What is required:
Everything from the first line of the records to the line containing "PI = math.pi", inclusive, is to be extracted exactly, and nothing more.

Data for this exercise:
########################################
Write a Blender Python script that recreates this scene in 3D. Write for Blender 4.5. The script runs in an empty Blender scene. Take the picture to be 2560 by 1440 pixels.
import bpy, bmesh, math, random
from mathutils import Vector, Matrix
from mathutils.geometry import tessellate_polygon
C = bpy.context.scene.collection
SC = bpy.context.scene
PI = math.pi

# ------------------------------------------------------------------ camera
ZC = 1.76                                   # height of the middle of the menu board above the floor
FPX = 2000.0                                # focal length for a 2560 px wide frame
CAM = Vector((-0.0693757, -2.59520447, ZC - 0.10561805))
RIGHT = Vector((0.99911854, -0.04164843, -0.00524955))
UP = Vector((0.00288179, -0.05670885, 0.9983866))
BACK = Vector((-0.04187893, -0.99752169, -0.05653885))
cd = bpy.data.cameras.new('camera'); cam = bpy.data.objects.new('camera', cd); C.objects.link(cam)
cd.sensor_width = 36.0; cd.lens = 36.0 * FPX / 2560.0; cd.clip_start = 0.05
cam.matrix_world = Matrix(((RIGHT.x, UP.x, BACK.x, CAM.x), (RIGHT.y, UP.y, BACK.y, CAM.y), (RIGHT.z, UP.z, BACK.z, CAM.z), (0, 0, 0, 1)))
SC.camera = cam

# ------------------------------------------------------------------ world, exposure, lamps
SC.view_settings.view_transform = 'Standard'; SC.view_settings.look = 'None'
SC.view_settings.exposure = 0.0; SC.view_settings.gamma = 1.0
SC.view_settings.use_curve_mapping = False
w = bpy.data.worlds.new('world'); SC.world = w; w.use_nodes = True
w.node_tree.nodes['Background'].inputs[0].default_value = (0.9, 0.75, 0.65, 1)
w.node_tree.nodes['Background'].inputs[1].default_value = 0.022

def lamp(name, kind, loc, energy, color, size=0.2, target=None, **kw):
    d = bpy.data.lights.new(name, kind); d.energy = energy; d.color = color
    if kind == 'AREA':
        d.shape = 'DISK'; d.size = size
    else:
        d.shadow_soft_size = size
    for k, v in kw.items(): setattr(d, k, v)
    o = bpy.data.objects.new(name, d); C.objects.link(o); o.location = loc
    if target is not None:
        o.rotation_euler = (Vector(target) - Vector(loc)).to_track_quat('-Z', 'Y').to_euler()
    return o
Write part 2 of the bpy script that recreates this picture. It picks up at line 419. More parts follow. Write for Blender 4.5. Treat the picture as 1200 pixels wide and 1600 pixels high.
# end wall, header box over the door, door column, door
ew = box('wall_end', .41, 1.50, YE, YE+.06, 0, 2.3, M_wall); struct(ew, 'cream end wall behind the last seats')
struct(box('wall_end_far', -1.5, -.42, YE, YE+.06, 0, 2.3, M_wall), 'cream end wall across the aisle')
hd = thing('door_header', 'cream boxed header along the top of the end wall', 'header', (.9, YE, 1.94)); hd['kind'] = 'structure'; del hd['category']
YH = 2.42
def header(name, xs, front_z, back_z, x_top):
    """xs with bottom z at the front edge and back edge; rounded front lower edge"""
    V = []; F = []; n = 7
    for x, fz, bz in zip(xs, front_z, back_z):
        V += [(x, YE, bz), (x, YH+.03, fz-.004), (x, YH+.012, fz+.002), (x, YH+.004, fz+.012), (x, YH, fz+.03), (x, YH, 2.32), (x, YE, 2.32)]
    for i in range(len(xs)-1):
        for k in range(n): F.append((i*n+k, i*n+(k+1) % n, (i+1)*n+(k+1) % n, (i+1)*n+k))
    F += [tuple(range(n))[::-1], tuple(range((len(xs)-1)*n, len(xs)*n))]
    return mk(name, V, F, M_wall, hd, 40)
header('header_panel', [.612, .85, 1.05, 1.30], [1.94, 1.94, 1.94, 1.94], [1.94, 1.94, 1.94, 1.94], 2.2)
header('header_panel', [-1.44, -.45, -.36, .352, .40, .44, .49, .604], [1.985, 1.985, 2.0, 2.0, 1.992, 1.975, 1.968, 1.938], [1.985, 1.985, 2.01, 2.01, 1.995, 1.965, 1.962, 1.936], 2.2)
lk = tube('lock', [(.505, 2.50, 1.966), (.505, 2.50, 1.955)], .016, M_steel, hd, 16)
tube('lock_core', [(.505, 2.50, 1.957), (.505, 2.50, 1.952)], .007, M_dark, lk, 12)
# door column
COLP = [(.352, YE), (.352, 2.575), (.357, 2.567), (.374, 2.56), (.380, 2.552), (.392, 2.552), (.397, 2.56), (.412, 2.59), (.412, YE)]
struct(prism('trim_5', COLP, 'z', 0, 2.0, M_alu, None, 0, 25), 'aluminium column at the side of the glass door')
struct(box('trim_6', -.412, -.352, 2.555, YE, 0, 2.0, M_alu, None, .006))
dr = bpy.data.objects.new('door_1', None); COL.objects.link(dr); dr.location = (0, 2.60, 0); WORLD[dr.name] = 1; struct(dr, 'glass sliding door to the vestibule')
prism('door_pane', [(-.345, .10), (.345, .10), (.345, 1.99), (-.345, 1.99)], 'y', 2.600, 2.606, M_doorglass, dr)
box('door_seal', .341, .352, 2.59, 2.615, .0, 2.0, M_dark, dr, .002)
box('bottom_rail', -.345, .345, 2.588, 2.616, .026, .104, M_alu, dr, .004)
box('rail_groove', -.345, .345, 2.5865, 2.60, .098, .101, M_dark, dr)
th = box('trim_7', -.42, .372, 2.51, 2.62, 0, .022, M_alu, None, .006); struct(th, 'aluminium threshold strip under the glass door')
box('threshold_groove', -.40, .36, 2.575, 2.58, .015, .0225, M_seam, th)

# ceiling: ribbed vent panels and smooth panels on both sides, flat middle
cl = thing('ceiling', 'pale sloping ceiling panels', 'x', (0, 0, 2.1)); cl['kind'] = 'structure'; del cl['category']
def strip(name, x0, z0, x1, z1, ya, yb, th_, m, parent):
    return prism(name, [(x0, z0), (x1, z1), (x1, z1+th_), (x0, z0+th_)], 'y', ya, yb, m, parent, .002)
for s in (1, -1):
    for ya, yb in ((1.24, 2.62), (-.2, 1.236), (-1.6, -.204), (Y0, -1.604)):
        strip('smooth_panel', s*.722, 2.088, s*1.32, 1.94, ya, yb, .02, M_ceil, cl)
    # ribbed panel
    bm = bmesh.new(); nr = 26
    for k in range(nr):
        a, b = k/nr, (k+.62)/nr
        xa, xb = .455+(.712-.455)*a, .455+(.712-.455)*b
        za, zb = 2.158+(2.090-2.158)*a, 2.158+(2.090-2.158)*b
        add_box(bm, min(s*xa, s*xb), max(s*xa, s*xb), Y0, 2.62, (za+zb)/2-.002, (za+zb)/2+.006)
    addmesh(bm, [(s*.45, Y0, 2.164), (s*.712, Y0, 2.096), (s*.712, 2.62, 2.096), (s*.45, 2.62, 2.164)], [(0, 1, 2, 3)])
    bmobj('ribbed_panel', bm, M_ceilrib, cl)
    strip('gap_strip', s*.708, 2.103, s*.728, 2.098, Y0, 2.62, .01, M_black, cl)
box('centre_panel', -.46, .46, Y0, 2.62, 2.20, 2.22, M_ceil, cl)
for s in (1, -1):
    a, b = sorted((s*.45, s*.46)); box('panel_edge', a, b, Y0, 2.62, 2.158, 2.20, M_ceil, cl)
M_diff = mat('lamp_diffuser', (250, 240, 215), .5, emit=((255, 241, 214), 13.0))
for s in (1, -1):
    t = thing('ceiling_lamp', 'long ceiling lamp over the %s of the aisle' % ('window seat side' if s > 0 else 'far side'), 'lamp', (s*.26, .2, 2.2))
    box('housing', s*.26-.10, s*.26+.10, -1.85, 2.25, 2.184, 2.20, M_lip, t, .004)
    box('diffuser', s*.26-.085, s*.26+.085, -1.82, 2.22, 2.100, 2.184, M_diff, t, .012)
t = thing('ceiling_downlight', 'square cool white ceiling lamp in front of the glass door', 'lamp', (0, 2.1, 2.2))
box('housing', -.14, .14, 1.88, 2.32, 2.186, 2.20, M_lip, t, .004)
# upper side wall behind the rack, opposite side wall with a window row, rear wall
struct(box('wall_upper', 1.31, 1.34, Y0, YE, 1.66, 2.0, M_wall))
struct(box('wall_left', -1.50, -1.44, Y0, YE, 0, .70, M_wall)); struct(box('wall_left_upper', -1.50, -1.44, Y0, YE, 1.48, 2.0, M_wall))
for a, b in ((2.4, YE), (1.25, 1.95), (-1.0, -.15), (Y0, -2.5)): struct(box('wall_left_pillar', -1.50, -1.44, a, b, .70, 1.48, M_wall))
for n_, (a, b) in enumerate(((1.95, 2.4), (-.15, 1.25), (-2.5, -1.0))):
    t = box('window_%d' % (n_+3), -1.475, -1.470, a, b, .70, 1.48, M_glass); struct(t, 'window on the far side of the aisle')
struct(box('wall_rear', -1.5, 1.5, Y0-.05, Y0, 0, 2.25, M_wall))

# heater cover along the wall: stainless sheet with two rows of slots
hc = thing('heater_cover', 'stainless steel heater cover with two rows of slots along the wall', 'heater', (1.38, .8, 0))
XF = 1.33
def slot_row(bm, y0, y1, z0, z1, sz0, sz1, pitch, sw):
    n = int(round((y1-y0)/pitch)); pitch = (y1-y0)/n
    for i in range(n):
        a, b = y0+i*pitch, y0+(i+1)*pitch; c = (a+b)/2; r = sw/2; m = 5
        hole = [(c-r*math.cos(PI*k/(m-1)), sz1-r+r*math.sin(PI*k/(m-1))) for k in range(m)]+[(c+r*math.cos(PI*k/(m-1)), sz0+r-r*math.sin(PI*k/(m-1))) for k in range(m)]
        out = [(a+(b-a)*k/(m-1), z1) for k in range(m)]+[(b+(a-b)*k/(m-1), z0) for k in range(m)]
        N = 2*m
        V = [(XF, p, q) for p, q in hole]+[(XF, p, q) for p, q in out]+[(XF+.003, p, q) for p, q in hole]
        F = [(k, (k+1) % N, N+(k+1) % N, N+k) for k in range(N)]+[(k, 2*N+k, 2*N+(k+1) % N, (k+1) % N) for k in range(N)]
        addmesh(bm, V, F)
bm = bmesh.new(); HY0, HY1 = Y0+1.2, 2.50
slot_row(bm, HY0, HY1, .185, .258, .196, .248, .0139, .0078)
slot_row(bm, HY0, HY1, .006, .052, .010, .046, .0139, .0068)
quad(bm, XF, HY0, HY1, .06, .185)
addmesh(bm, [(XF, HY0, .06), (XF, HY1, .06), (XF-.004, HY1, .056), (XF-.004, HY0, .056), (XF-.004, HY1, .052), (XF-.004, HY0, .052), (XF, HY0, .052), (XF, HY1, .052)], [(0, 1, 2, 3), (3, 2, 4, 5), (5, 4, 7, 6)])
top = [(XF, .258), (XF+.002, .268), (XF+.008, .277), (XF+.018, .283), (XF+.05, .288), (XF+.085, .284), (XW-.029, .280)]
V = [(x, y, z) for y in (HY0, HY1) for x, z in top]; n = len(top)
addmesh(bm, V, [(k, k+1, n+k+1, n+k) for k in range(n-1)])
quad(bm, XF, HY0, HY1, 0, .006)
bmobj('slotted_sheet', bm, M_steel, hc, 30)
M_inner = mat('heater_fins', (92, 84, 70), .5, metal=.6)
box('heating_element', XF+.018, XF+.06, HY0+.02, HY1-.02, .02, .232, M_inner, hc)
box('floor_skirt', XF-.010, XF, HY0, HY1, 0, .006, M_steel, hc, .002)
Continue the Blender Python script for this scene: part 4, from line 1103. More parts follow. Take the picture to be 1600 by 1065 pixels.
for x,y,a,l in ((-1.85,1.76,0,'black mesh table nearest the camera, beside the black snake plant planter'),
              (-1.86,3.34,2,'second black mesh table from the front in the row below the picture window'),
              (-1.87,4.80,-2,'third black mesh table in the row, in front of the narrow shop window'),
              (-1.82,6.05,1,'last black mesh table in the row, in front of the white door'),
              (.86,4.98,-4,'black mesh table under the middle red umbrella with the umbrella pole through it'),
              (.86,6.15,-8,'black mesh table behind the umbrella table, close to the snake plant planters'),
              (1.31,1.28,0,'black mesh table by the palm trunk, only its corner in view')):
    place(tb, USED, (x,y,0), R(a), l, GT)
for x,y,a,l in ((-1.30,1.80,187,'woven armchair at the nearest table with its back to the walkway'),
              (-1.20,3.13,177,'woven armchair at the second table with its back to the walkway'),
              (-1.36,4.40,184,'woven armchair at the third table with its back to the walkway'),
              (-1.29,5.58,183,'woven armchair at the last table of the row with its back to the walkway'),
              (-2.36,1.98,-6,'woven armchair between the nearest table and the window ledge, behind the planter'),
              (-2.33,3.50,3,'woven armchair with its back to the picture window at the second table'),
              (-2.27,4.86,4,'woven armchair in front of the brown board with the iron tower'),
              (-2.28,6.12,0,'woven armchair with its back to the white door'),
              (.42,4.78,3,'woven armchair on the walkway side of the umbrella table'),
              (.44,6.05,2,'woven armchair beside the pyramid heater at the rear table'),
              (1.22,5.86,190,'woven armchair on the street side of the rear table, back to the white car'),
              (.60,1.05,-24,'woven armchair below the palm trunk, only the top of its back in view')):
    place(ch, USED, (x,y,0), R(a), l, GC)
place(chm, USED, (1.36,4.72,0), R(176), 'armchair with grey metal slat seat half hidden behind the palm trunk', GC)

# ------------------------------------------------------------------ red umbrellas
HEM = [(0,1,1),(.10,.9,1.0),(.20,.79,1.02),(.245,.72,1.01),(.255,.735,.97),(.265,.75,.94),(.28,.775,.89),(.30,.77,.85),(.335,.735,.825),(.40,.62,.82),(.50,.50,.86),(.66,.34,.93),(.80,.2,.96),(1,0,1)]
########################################
Task solution:
Write a Blender Python script that recreates this scene in 3D. Write for Blender 4.5. The script runs in an empty Blender scene. Take the picture to be 2560 by 1440 pixels.
import bpy, bmesh, math, random
from mathutils import Vector, Matrix
from mathutils.geometry import tessellate_polygon
C = bpy.context.scene.collection
SC = bpy.context.scene
PI = math.pi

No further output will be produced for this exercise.